Journal of Librarianship and Scholarly Communication, 7(1). http://doi.org/10.7710/2162-3309.2225
INTRODUCTION
Our library’s digital asset management system (DAMS) was no longer
meeting digital asset management requirements or expanding scholarly
communication needs. We formed a multiunit task force (TF) to (1) survey
and identify existing and emerging institutional needs; (2) research
available DAMS (open source and proprietary) and assess their potential
fit; and (3) deploy software locally for in-depth testing and
evaluation.
DESCRIPTION OF PROGRAM
We winnowed a field of 25 potential DAMS down to 5 for deployment and
evaluation. The process included selection and identification of test
collections and the creation of a multipart task based rubric based on
library and campus needs assessments. Time constraints and DAMS
deployment limitations prompted a move toward a new evaluation
iteration: a shorter criteria-based rubric.
LESSONS LEARNED
We discovered that no single DAMS was “just right,” nor was any
single DAMS a static product. Changing and expanding scholarly
communication and digital needs could only be met by the more flexible
approach offered by a multicomponent digital asset management ecosystem
(DAME), described in this study. We encountered obstacles related to
testing complex, rapidly evolving software available in a range of
configurations and flavors (including tiers of vendor-hosted
functionality) and time and capacity constraints curtailed in-depth
testing.
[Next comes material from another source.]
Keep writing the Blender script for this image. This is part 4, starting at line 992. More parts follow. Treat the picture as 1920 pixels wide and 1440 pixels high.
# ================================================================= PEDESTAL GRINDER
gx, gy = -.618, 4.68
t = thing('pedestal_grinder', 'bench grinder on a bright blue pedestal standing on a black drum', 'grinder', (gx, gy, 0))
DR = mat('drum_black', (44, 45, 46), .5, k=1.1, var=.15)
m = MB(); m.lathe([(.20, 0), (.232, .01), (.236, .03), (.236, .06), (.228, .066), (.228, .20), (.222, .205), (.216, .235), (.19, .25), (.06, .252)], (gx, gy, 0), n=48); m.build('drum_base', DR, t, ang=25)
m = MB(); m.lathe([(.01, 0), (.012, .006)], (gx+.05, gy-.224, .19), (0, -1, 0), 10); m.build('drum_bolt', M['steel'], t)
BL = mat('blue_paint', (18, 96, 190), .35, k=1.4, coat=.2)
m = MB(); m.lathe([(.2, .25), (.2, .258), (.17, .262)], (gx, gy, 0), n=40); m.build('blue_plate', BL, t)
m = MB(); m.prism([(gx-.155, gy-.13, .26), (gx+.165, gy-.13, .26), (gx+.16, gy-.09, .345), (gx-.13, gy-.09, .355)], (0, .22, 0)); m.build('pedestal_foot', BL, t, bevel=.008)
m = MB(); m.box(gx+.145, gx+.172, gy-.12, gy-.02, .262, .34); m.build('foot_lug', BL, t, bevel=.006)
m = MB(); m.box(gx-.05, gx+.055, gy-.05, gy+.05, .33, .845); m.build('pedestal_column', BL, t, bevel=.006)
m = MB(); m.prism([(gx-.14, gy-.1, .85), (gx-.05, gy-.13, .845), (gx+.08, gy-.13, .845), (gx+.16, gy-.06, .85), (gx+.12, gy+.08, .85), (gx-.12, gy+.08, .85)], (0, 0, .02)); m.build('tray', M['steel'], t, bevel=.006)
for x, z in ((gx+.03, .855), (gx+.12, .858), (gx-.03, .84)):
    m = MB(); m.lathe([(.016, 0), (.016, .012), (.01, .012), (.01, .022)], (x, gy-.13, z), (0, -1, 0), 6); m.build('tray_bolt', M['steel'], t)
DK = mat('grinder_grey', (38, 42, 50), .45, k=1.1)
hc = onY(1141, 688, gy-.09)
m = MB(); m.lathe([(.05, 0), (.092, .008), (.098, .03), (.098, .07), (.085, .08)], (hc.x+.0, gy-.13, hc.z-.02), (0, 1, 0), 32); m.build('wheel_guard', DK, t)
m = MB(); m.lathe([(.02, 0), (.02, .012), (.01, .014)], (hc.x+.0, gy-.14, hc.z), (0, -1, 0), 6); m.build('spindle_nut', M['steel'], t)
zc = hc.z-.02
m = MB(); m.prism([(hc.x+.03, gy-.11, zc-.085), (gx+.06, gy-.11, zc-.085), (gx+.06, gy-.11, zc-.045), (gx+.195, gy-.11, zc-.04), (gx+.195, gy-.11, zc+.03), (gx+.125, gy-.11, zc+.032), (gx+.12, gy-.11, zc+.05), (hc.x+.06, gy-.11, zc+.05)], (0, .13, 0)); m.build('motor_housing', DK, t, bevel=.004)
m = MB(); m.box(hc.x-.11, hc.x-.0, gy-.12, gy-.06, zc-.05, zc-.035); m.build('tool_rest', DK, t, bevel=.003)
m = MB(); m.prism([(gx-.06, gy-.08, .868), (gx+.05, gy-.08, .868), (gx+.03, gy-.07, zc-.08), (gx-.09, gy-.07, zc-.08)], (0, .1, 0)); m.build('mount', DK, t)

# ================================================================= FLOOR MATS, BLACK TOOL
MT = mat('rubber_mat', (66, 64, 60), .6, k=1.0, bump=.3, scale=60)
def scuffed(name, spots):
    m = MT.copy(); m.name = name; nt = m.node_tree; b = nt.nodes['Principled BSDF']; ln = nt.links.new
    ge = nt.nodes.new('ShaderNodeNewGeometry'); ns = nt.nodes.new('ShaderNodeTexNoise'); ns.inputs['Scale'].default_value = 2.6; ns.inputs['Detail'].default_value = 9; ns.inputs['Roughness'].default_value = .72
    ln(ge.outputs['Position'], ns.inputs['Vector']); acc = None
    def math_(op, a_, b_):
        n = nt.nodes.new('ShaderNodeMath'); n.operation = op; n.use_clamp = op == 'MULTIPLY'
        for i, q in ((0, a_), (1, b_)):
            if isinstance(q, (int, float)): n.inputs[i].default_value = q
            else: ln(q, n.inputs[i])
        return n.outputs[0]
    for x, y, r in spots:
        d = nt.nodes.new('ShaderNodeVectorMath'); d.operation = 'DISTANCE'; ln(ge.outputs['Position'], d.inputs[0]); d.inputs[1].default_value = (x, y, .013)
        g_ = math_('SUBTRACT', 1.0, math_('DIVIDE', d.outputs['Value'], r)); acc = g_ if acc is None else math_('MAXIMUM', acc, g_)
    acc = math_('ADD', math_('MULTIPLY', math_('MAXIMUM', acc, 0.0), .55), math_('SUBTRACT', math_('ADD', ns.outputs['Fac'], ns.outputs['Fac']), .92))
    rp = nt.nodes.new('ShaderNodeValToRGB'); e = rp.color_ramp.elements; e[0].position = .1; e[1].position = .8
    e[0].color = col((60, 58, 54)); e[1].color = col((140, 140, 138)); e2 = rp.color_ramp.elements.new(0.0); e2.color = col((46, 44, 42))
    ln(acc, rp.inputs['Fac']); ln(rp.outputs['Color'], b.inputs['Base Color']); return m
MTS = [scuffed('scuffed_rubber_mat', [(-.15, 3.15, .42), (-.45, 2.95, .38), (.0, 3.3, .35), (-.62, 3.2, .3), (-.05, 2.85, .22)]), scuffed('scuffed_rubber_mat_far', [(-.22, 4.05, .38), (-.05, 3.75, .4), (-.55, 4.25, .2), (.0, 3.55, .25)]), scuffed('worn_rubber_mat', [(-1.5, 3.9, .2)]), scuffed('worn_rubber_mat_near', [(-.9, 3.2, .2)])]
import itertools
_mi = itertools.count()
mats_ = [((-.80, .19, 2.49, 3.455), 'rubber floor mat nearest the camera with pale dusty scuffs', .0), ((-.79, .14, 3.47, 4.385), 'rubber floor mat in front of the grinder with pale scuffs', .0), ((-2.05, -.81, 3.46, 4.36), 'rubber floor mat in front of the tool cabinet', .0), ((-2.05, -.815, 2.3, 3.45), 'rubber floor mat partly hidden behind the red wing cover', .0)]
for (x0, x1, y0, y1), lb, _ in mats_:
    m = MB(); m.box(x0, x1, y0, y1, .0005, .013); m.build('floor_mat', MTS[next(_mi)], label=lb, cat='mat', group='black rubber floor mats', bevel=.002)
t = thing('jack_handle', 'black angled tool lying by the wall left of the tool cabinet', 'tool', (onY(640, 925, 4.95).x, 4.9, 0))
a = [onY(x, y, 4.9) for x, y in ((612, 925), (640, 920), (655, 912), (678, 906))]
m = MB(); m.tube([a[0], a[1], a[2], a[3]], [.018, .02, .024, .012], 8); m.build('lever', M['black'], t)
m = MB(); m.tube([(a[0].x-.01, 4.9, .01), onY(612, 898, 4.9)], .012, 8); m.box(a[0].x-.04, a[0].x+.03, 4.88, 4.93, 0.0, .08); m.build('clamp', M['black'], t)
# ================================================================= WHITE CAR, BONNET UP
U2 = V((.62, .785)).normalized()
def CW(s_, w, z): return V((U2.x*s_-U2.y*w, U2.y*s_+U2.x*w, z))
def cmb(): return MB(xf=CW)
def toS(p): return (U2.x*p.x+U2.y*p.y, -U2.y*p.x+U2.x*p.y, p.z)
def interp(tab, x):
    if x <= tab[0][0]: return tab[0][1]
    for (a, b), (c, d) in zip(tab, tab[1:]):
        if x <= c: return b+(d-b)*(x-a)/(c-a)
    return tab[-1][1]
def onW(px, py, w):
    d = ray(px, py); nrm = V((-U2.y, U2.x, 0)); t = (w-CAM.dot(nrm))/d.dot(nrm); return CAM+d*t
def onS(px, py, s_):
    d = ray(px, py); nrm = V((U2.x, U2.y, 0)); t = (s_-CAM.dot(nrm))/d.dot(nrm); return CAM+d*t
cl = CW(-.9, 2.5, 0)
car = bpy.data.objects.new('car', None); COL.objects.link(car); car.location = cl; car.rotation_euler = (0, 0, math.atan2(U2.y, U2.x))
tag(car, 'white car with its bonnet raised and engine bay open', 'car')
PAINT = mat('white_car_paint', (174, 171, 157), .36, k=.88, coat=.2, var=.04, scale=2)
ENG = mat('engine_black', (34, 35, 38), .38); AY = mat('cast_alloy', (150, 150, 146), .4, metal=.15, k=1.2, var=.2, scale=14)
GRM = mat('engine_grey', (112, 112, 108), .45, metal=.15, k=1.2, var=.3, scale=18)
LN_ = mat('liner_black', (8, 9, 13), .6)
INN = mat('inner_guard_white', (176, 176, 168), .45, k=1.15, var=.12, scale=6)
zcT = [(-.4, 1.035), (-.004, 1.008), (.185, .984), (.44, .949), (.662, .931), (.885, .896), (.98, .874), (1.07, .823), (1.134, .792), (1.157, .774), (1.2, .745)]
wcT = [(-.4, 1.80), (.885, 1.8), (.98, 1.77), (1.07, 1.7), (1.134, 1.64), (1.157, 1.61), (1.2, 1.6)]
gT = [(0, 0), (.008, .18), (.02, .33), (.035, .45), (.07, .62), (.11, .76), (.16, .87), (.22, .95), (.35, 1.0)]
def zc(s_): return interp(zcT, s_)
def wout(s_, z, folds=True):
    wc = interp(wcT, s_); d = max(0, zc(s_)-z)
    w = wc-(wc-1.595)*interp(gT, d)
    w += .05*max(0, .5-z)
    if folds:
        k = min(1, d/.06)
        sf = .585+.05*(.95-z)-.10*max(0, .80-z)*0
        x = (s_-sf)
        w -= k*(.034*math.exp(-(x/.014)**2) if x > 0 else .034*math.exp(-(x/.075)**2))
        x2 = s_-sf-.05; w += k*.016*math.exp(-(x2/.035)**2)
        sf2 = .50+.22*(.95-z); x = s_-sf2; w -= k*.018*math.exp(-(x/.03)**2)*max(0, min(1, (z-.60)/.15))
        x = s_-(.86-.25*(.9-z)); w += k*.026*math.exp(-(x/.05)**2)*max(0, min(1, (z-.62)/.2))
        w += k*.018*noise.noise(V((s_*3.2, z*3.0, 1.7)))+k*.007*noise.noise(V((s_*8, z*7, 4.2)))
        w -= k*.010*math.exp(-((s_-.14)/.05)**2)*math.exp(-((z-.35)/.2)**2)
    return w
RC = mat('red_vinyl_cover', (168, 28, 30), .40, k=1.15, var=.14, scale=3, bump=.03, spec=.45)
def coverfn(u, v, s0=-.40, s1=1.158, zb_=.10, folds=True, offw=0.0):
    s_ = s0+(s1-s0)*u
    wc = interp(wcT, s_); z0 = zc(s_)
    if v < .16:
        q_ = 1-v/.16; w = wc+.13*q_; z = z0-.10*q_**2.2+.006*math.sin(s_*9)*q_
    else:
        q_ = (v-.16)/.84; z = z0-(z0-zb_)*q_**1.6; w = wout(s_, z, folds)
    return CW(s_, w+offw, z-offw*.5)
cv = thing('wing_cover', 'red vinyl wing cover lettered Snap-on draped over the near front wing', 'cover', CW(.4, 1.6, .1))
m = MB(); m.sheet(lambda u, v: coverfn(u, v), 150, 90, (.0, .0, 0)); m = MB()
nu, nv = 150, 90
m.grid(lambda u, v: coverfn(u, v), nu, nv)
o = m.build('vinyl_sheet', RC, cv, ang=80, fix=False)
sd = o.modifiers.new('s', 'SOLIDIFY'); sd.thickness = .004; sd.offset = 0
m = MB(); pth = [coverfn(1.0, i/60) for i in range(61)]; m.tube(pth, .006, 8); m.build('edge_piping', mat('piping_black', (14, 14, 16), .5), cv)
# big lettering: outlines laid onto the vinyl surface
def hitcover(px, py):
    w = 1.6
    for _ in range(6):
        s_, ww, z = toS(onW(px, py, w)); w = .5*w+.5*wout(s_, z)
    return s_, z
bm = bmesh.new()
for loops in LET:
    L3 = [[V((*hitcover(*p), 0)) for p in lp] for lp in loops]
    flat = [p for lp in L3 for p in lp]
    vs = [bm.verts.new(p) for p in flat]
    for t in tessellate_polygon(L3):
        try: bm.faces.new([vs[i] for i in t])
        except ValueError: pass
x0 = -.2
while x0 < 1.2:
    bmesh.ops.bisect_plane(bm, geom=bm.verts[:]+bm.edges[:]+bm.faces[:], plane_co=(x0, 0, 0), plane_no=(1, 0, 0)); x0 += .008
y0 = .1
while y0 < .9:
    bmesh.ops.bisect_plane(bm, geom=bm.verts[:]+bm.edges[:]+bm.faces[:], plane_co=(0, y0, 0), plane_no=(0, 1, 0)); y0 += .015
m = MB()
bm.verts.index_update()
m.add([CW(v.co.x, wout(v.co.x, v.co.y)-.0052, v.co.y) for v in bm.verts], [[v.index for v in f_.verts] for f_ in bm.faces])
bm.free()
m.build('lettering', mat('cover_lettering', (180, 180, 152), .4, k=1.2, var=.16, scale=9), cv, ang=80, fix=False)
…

While we anticipate long-term benefits from “going further
together” by including university-wide representation in the task force,
there were trade-offs in distributing responsibilities and diffusing
priorities.
NEXT STEPS
Shifts in scholarly communication at multiple levels—institutional,
regional, consortial, national, and international—have already
necessitated continual review and adjustment of our digital systems.